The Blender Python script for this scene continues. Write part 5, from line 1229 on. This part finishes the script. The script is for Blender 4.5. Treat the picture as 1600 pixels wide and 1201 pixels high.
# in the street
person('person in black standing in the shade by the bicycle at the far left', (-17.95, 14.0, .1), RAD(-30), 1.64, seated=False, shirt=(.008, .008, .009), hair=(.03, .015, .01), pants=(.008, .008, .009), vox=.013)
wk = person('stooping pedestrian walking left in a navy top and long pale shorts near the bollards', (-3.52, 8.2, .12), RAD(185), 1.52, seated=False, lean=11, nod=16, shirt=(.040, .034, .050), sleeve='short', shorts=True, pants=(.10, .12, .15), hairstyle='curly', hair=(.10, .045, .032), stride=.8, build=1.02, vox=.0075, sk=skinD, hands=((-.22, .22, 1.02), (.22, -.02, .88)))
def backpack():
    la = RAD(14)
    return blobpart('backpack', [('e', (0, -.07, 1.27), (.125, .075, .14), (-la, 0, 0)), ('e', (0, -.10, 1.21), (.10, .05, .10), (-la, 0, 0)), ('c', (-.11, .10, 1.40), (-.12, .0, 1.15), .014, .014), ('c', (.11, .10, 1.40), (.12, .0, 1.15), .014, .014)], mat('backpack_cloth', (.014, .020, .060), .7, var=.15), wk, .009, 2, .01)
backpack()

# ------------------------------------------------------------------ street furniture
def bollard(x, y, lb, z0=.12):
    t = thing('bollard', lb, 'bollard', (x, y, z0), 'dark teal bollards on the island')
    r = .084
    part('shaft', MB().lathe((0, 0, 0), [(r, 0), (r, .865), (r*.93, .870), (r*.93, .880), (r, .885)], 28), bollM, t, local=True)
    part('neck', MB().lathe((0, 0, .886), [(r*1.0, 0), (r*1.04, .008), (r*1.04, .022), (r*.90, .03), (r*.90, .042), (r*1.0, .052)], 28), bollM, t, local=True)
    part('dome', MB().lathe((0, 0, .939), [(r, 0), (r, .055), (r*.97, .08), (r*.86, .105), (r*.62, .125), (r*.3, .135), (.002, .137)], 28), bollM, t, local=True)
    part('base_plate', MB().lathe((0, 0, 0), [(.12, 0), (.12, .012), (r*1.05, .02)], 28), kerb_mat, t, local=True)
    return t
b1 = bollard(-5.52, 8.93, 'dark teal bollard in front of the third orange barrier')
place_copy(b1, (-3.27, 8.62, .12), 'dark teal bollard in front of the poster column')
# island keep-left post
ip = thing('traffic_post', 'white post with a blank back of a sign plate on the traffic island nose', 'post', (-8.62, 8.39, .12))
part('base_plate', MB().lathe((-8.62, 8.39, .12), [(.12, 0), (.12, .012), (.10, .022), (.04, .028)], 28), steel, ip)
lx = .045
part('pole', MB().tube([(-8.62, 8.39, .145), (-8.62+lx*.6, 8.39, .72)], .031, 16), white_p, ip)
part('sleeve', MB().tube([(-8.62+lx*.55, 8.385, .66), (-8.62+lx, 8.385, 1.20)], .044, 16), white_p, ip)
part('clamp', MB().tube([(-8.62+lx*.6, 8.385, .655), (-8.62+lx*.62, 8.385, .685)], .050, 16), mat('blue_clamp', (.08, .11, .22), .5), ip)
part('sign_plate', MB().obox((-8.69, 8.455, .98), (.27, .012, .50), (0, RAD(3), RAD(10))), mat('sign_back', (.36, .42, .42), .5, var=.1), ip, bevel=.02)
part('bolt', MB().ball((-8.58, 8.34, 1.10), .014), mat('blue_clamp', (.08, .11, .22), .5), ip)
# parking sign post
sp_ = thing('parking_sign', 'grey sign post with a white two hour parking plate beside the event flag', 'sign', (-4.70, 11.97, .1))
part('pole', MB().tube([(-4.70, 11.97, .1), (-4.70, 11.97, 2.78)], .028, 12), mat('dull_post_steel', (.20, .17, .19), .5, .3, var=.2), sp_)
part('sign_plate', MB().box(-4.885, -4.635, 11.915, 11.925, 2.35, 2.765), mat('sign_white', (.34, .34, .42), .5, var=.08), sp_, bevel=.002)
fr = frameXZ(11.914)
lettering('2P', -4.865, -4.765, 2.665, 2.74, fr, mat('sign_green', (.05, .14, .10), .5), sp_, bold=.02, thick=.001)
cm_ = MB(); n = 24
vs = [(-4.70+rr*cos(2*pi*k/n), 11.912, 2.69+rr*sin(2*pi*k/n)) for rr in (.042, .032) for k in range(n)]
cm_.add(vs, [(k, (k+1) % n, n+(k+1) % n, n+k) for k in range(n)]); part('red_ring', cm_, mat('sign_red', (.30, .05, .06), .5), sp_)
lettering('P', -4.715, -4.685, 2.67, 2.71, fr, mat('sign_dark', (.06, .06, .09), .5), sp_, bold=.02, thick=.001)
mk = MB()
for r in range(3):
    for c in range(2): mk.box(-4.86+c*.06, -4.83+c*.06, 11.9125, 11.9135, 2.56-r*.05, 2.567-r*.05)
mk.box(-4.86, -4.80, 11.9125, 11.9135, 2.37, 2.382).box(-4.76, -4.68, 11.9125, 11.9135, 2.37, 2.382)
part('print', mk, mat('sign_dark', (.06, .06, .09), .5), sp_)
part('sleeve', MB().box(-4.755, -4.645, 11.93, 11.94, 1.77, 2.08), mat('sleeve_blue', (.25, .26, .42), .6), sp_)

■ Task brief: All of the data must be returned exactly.

■ The completed task:
The Blender Python script for this scene continues. Write part 5, from line 1229 on. This part finishes the script. The script is for Blender 4.5. Treat the picture as 1600 pixels wide and 1201 pixels high.
# in the street
person('person in black standing in the shade by the bicycle at the far left', (-17.95, 14.0, .1), RAD(-30), 1.64, seated=False, shirt=(.008, .008, .009), hair=(.03, .015, .01), pants=(.008, .008, .009), vox=.013)
wk = person('stooping pedestrian walking left in a navy top and long pale shorts near the bollards', (-3.52, 8.2, .12), RAD(185), 1.52, seated=False, lean=11, nod=16, shirt=(.040, .034, .050), sleeve='short', shorts=True, pants=(.10, .12, .15), hairstyle='curly', hair=(.10, .045, .032), stride=.8, build=1.02, vox=.0075, sk=skinD, hands=((-.22, .22, 1.02), (.22, -.02, .88)))
def backpack():
    la = RAD(14)
    return blobpart('backpack', [('e', (0, -.07, 1.27), (.125, .075, .14), (-la, 0, 0)), ('e', (0, -.10, 1.21), (.10, .05, .10), (-la, 0, 0)), ('c', (-.11, .10, 1.40), (-.12, .0, 1.15), .014, .014), ('c', (.11, .10, 1.40), (.12, .0, 1.15), .014, .014)], mat('backpack_cloth', (.014, .020, .060), .7, var=.15), wk, .009, 2, .01)
backpack()

# ------------------------------------------------------------------ street furniture
def bollard(x, y, lb, z0=.12):
    t = thing('bollard', lb, 'bollard', (x, y, z0), 'dark teal bollards on the island')
    r = .084
    part('shaft', MB().lathe((0, 0, 0), [(r, 0), (r, .865), (r*.93, .870), (r*.93, .880), (r, .885)], 28), bollM, t, local=True)
    part('neck', MB().lathe((0, 0, .886), [(r*1.0, 0), (r*1.04, .008), (r*1.04, .022), (r*.90, .03), (r*.90, .042), (r*1.0, .052)], 28), bollM, t, local=True)
    part('dome', MB().lathe((0, 0, .939), [(r, 0), (r, .055), (r*.97, .08), (r*.86, .105), (r*.62, .125), (r*.3, .135), (.002, .137)], 28), bollM, t, local=True)
    part('base_plate', MB().lathe((0, 0, 0), [(.12, 0), (.12, .012), (r*1.05, .02)], 28), kerb_mat, t, local=True)
    return t
b1 = bollard(-5.52, 8.93, 'dark teal bollard in front of the third orange barrier')
place_copy(b1, (-3.27, 8.62, .12), 'dark teal bollard in front of the poster column')
# island keep-left post
ip = thing('traffic_post', 'white post with a blank back of a sign plate on the traffic island nose', 'post', (-8.62, 8.39, .12))
part('base_plate', MB().lathe((-8.62, 8.39, .12), [(.12, 0), (.12, .012), (.10, .022), (.04, .028)], 28), steel, ip)
lx = .045
part('pole', MB().tube([(-8.62, 8.39, .145), (-8.62+lx*.6, 8.39, .72)], .031, 16), white_p, ip)
part('sleeve', MB().tube([(-8.62+lx*.55, 8.385, .66), (-8.62+lx, 8.385, 1.20)], .044, 16), white_p, ip)
part('clamp', MB().tube([(-8.62+lx*.6, 8.385, .655), (-8.62+lx*.62, 8.385, .685)], .050, 16), mat('blue_clamp', (.08, .11, .22), .5), ip)
part('sign_plate', MB().obox((-8.69, 8.455, .98), (.27, .012, .50), (0, RAD(3), RAD(10))), mat('sign_back', (.36, .42, .42), .5, var=.1), ip, bevel=.02)
part('bolt', MB().ball((-8.58, 8.34, 1.10), .014), mat('blue_clamp', (.08, .11, .22), .5), ip)
# parking sign post
sp_ = thing('parking_sign', 'grey sign post with a white two hour parking plate beside the event flag', 'sign', (-4.70, 11.97, .1))
part('pole', MB().tube([(-4.70, 11.97, .1), (-4.70, 11.97, 2.78)], .028, 12), mat('dull_post_steel', (.20, .17, .19), .5, .3, var=.2), sp_)
part('sign_plate', MB().box(-4.885, -4.635, 11.915, 11.925, 2.35, 2.765), mat('sign_white', (.34, .34, .42), .5, var=.08), sp_, bevel=.002)
fr = frameXZ(11.914)
lettering('2P', -4.865, -4.765, 2.665, 2.74, fr, mat('sign_green', (.05, .14, .10), .5), sp_, bold=.02, thick=.001)
cm_ = MB(); n = 24
vs = [(-4.70+rr*cos(2*pi*k/n), 11.912, 2.69+rr*sin(2*pi*k/n)) for rr in (.042, .032) for k in range(n)]
cm_.add(vs, [(k, (k+1) % n, n+(k+1) % n, n+k) for k in range(n)]); part('red_ring', cm_, mat('sign_red', (.30, .05, .06), .5), sp_)
lettering('P', -4.715, -4.685, 2.67, 2.71, fr, mat('sign_dark', (.06, .06, .09), .5), sp_, bold=.02, thick=.001)
mk = MB()
for r in range(3):
    for c in range(2): mk.box(-4.86+c*.06, -4.83+c*.06, 11.9125, 11.9135, 2.56-r*.05, 2.567-r*.05)
mk.box(-4.86, -4.80, 11.9125, 11.9135, 2.37, 2.382).box(-4.76, -4.68, 11.9125, 11.9135, 2.37, 2.382)
part('print', mk, mat('sign_dark', (.06, .06, .09), .5), sp_)
part('sleeve', MB().box(-4.755, -4.645, 11.93, 11.94, 1.77, 2.08), mat('sleeve_blue', (.25, .26, .42), .6), sp_)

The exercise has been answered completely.